More recently, CSG brought in a Gateway 9525r dual-socket 2 GHz server, also running VMware server. Virtual servers are used as network-attached scanners on each of the five ECE floors as well as a backup PDC. The latest addition is two dual-socket quad-core 9525r systems with 16 Gigs of RAM each running VMware ESX 3.02 with multiple virtual machines created as remotely connectable application servers for undergraduate use.

"Our historical method of getting student access to specific engineering applications was by outfitting limited access labs open when the building is open," said Enfield. "We are now developing virtual machines [that are] remotely accessible for any time use by ECE and College of Engineering undergraduates."

Enfield especially likes that most Gateway hardware components are upgradeable or replaceable from a locally purchased stock of parts. In addition, he appreciates that reference material for the systems is readily available online as well as its good remote management features.

I Want My MPC

As part of its recent acquisition, Gateway's U.S.-based professional business — encompassing all of its servers — was picked up by MPC. MPC will operate the Gateway Pro business, using the Gateway name for a year and assume all liabilities and warrantees.
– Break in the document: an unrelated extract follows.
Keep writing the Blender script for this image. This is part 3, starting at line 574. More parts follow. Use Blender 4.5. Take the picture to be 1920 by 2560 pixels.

So how is this effecting ECE?

"In a recent conversation with a Gateway executive that supports the University of Arizona, I learned that the alliance is still fully intact and that he now sports the MPC logo on his e-mail signature," said Enfield. "I understand the change from Gateway to MPC will not impact the order process or our support and parts ordering ability."

He further noted he will have additional MPC systems from which to choose as well as new partners and services offered through MPC.

"At this point I'm looking forward to find the value added through MPC and hope that they can manage an effective transition," said Enfield.